The problem with any municipal spending plan that fails to house enough people to make an appreciable dent in the homelessness crisis is that it opens the city to the predictable objection that "no matter how much money we give them, the problem keeps getting worse." And the problem with any spending plan that takes large enough numbers of people off the streets and stuffs them into new shelters and "tiny house" camps is that those shelters become ways of warehousing people indefinitely.
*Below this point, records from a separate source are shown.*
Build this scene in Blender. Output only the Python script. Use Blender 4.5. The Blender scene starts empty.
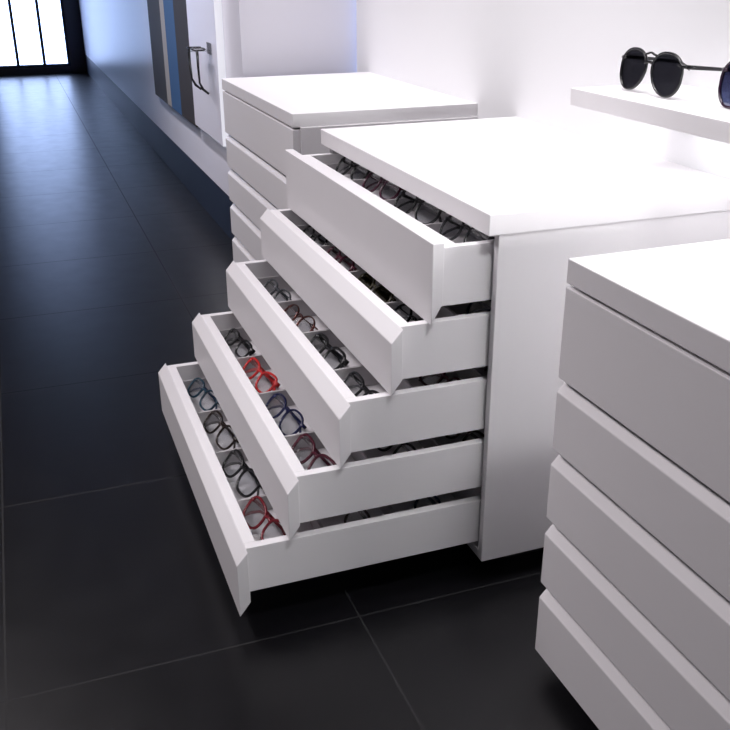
import bpy, bmesh, math, random
from mathutils import Vector, Matrix
S = 0.7            # metres per layout unit (one unit = width of a drawer front)
ZF = -0.83         # floor level in layout units (worktop top of the middle cabinet = 0)
scene = bpy.context.scene
C = scene.collection
random.seed(4)

def U(x, y, z): return Vector((x*S, y*S, (z-ZF)*S))

# ------------------------------------------------------------ materials
def new_mat(name):
    m = bpy.data.materials.new(name); m.use_nodes = True
    return m, m.node_tree, m.node_tree.nodes['Principled BSDF']
def flat(name, col, rough=.45, metal=0, spec=.5, noise=0.0, nscale=40, coat=0):
    m, t, b = new_mat(name)
    b.inputs['Base Color'].default_value = (*col, 1)
    b.inputs['Roughness'].default_value = rough
    b.inputs['Metallic'].default_value = metal
    b.inputs['Specular IOR Level'].default_value = spec
    b.inputs['Coat Weight'].default_value = coat
    if noise:
        n = t.nodes.new('ShaderNodeTexNoise'); n.inputs['Scale'].default_value = nscale
        n.inputs['Detail'].default_value = 4
        tc = t.nodes.new('ShaderNodeTexCoord'); t.links.new(tc.outputs['Object'], n.inputs['Vector'])
        r = t.nodes.new('ShaderNodeMapRange')
        r.inputs['To Min'].default_value = rough-noise; r.inputs['To Max'].default_value = rough+noise
        t.links.new(n.outputs['Fac'], r.inputs['Value']); t.links.new(r.outputs['Result'], b.inputs['Roughness'])
    return m
LAM = flat('white_satin_laminate', (.80, .783, .80), .42, noise=.05)
EDGE = flat('white_edge_band', (.80, .78, .80), .4)
INNER = flat('drawer_lining', (.50, .48, .495), .55, noise=.05)
WALL = flat('white_wall_paint', (.82, .82, .84), .6, noise=.05, nscale=8)
PANEL = flat('white_display_panel', (.72, .71, .78), .35, noise=.04)
NAVY = flat('navy_plinth_laminate', (.014, .022, .045), .42)
BLACKP = flat('black_plinth', (.008, .008, .009), .6)
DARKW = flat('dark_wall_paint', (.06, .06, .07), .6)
CEIL = flat('ceiling_paint', (.08, .08, .085), .8)
ALU = flat('brushed_aluminium', (.6, .6, .62), .3, metal=1)

def floor_mat():
    m, t, b = new_mat('black_floor_tiles'); N = t.nodes; L = t.links
    tc = N.new('ShaderNodeTexCoord'); mp = N.new('ShaderNodeMapping'); L.new(tc.outputs['Object'], mp.inputs['Vector'])
    mp.inputs['Location'].default_value = (-1.017*S, .262*S, 0)
    br = N.new('ShaderNodeTexBrick'); br.offset = 0; br.squash = 1
    br.inputs['Scale'].default_value = 1
    br.inputs['Brick Width'].default_value = .7138*S; br.inputs['Row Height'].default_value = .698*S
    br.inputs['Mortar Size'].default_value = .0016; br.inputs['Mortar Smooth'].default_value = .2
    br.inputs['Color1'].default_value = (.0030, .0028, .0040, 1); br.inputs['Color2'].default_value = (.0038, .0036, .0050, 1)
    br.inputs['Mortar'].default_value = (.0075, .0075, .0085, 1)
    L.new(mp.outputs['Vector'], br.inputs['Vector']); L.new(br.outputs['Color'], b.inputs['Base Color'])
    n = N.new('ShaderNodeTexNoise'); n.inputs['Scale'].default_value = 14; n.inputs['Detail'].default_value = 6
    L.new(tc.outputs['Object'], n.inputs['Vector'])
    r = N.new('ShaderNodeMapRange'); r.inputs['To Min'].default_value = .30; r.inputs['To Max'].default_value = .40
    L.new(n.outputs['Fac'], r.inputs['Value'])
    mx = N.new('ShaderNodeMix'); mx.data_type = 'FLOAT'
    L.new(br.outputs['Fac'], mx.inputs[0]); L.new(r.outputs['Result'], mx.inputs[2]); mx.inputs[3].default_value = .7
    L.new(mx.outputs[0], b.inputs['Roughness'])
    b.inputs['Specular IOR Level'].default_value = .5
    return m
FLOOR = floor_mat()

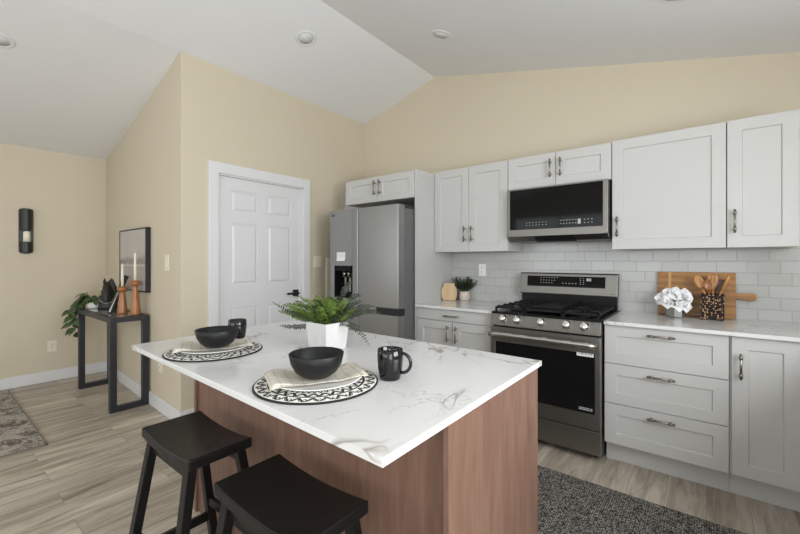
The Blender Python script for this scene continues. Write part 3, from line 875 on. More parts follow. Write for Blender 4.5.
# backguard
bm = bmesh.new(); box(bm, RX0 + 0.005, RX1 - 0.005, -0.075, -0.02, 0.915, 1.03, bev=0.002); mesh_obj('backguard_base', bm, 'enamel', t)
bm = bmesh.new()
prism(bm, [(-0.02, 1.025), (-0.105, 1.018), (-0.108, 1.028), (-0.088, 1.188), (-0.08, 1.196), (-0.02, 1.196)], 'x', RX0, RX1, bev=0.002)
bk = mesh_obj('backguard', bm, 'range_steel', t)
bm = bmesh.new()
def bgy(z): return lerp(-0.108, -0.088, (z - 1.028) / 0.16)
def slab_on_bg(bm, x0, x1, z0, z1, o0, o1):
    prism(bm, [(bgy(z0) - o1, z0), (bgy(z1) - o1, z1), (bgy(z1) + o0, z1), (bgy(z0) + o0, z0)], 'x', x0, x1)
slab_on_bg(bm, -1.212, -0.608, 1.084, 1.170, 0.002, 0.0015); mesh_obj('display', bm, 'black_glass', bk)
bm = bmesh.new()
for r_ in range(3):
    for k in range(7 - r_): slab_on_bg(bm, -1.10 + 0.022 * k, -1.09 + 0.022 * k, 1.155 - 0.021 * r_, 1.1585 - 0.021 * r_, -0.0014, 0.002)
mesh_obj('display_mark', bm, 'grey_print', bk); bm = bmesh.new()
for k in range(5): slab_on_bg(bm, -0.925 + 0.025 * k, -0.915 + 0.025 * k, 1.112, 1.117, -0.0014, 0.002)
mesh_obj('display_mark', bm, 'grey_print', bk); bm = bmesh.new()
for r_ in range(4):
    for k in range(2): slab_on_bg(bm, -0.79 + 0.022 * k, -0.782 + 0.022 * k, 1.108 + 0.015 * r_, 1.112 + 0.015 * r_, -0.0014, 0.002)
slab_on_bg(bm, -0.742, -0.708, 1.136, 1.158, -0.0014, 0.002)
mesh_obj('display_mark', bm, 'grey_print', bk)
text_part('badge_lettering', 'LG', 0.016, (-1.232, bgy(1.045) - 0.0012, 1.045), (PI / 2 - 0.12, 0, 0), 'dark_plastic', bk)
bm = bmesh.new(); slab_on_bg(bm, -0.572, -0.545, 1.040, 1.044, -0.0002, 0.0008); mesh_obj('model_mark', bm, 'dark_plastic', bk)

# ------------------------------------------------------------ microwave
t = thing('microwave', 'stainless steel over-the-range microwave with a black glass door', 'microwave', (-0.9, -0.2, 1.47))
MX0, MX1, MY = -1.262, -0.536, -0.40
bm = bmesh.new(); box(bm, MX0 + 0.004, MX1 - 0.002, MY + 0.046, -0.0105, 1.465, 1.868, bev=0.002); mesh_obj('body', bm, 'fridge_side', t)
bm = bmesh.new()
mw0, mw1, mz0, mz1 = MX0 + 0.018, -0.568, 1.542, 1.858
box(bm, MX0, mw0, MY, MY + 0.045, 1.490, 1.868, bev=0.002); box(bm, mw1, MX1, MY, MY + 0.045, 1.490, 1.868, bev=0.002)
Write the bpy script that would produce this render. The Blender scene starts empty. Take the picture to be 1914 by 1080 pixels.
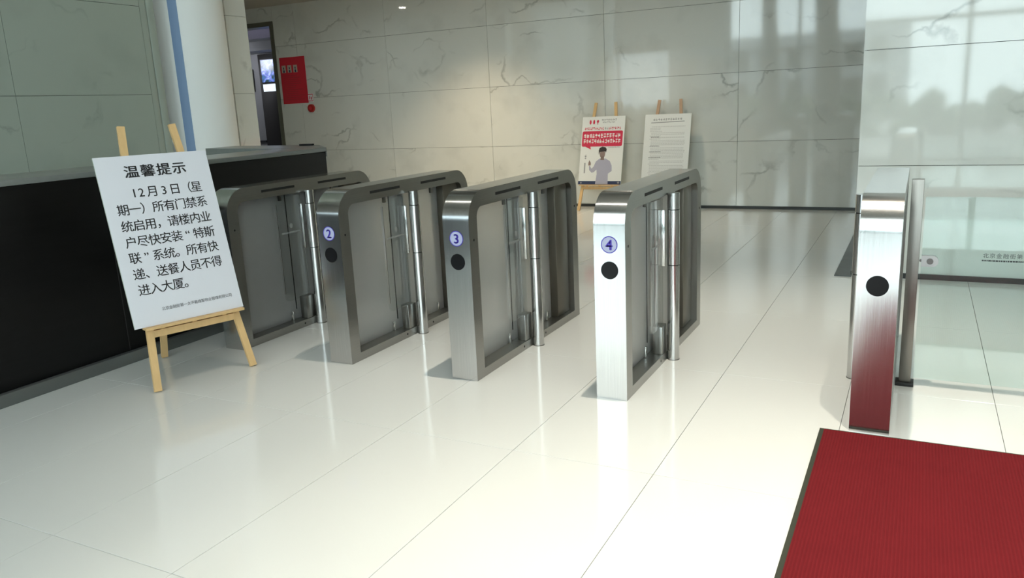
import bpy, bmesh, math, random
from mathutils import Vector, Matrix
random.seed(7)
D = bpy.data
S = bpy.context.scene
COL = S.collection

# ---------------------------------------------------------------- camera
F_PX = 1470.8
cam_d = D.cameras.new('camera'); cam = D.objects.new('camera', cam_d); COL.objects.link(cam)
cam_d.sensor_width = 36.0; cam_d.lens = F_PX * 36.0 / 1914.0
cam_d.clip_start = 0.05; cam_d.clip_end = 200
rgt, upv, fwd = Vector((0.8907, 0.4523, -0.0458)), Vector((-0.0628, 0.2222, 0.9730)), Vector((-0.4502, 0.8638, -0.2263))
rgt.normalize(); fwd = (fwd - rgt * fwd.dot(rgt)).normalized(); upv = rgt.cross(fwd)
M = Matrix((( rgt.x, upv.x, -fwd.x, 0), (rgt.y, upv.y, -fwd.y, 0), (rgt.z, upv.z, -fwd.z, 1.4137), (0, 0, 0, 1)))
cam.matrix_world = M
S.camera = cam

# ---------------------------------------------------------------- world: overcast sky
W = D.worlds.new('overcast_sky'); S.world = W; W.use_nodes = True
wn = W.node_tree.nodes; wl = W.node_tree.links; wn.clear()
wo = wn.new('ShaderNodeOutputWorld'); wb = wn.new('ShaderNodeBackground')
wtc = wn.new('ShaderNodeTexCoord'); wsep = wn.new('ShaderNodeSeparateXYZ'); wr = wn.new('ShaderNodeValToRGB')
wl.new(wtc.outputs['Generated'], wsep.inputs[0]); wl.new(wsep.outputs['Z'], wr.inputs[0])
wr.color_ramp.elements[0].position = 0.0; wr.color_ramp.elements[0].color = (0.76, 0.89, 0.95, 1)
wr.color_ramp.elements[1].position = 0.6; wr.color_ramp.elements[1].color = (0.94, 1.0, 1.0, 1)
wl.new(wr.outputs[0], wb.inputs[0]); wb.inputs[1].default_value = 6.6
wl.new(wb.outputs[0], wo.inputs[0])

# ---------------------------------------------------------------- lamps
def lamp(kind, loc, power, color, size=0.1, rot=(0, 0, 0), **k):
    l = D.lights.new('lamp_' + kind.lower(), kind); l.energy = power; l.color = color
    o = D.objects.new(l.name, l); COL.objects.link(o); o.location = loc; o.rotation_euler = rot
    if kind in ('SPOT', 'POINT'): l.shadow_soft_size = size
    for a, b in k.items(): setattr(l, a, b)
    return o
WARM = (1.0, 0.90, 0.74)
MAIN_LAMP = (-0.67, 3.6, 8.52)
lamp('SPOT', MAIN_LAMP, 1700, WARM, 0.06, spot_size=math.radians(46), spot_blend=1.0)
lamp('SPOT', (1.0, 1.2, 8.52), 2500, WARM, 0.06, spot_size=math.radians(48), spot_blend=1.0)
SOFFIT_LAMPS = [(-8.07, 8.6, 30), (-5.6, 9.0, 270), (-3.2, 9.0, 90)]
for x, y, pw_ in SOFFIT_LAMPS:
    lamp('SPOT', (x, y, 3.12), pw_, (1.0, 0.80, 0.54), 0.05, spot_size=math.radians(110), spot_blend=1.0)
lamp('POINT', (-12.1, 10.9, 2.5), 22, (0.85, 0.88, 1.0), 0.15)  # added lamp without a fixture, hidden behind the pier, to brighten the corridor

vs = S.view_settings
vs.view_transform = 'Standard'; vs.look = 'None'; vs.gamma = 1.0; vs.exposure = 0.10
vs.use_curve_mapping = False
S.cycles.max_bounces = 10; S.cycles.diffuse_bounces = 5; S.cycles.glossy_bounces = 5
S.cycles.transparent_max_bounces = 14; S.cycles.transmission_bounces = 6
S.cycles.caustics_reflective = False; S.cycles.caustics_refractive = False
S.cycles.sample_clamp_indirect = 6.0

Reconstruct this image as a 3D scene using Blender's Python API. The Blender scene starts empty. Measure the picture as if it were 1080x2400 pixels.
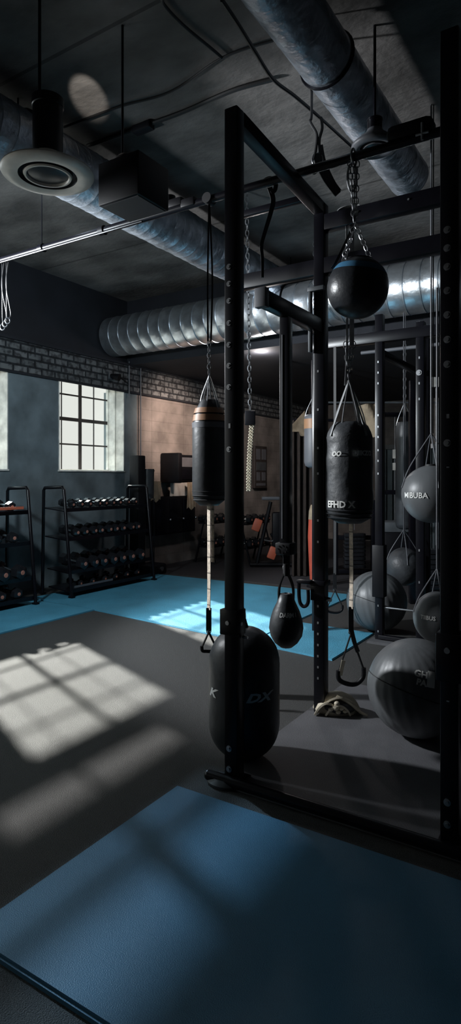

Meanwhile, the problem with spending the amount experts consider "enough" is that it tends to inspire fierce pushback from the business community. (We may need $69 million from Seattle and $120 million from the rest of the county.) Amazon threatened to stop construction on one of its downtown projects over the original $75 million head tax proposal and said on Monday that the adopted $47 million tax "causes us to question our growth here" in Seattle. That kind of talk tends to send those who have benefited from the recent Amazon-fueled boom, such as homeowners who have seen the value of their properties skyrocket to an average of $820,000 over the last few years, into a tizzy. Amazon may not leave Seattle or even slow its growth here. The company's latest statement was "passive-aggressive and vaguely threatening," according to the business magazine Fast Company. Yet, the possibility that the company, which just reported $1.6 billion in quarterly profits, might retaliate against the city remains an axe the company is more than happy to hold over the heads of those who have benefited from its success.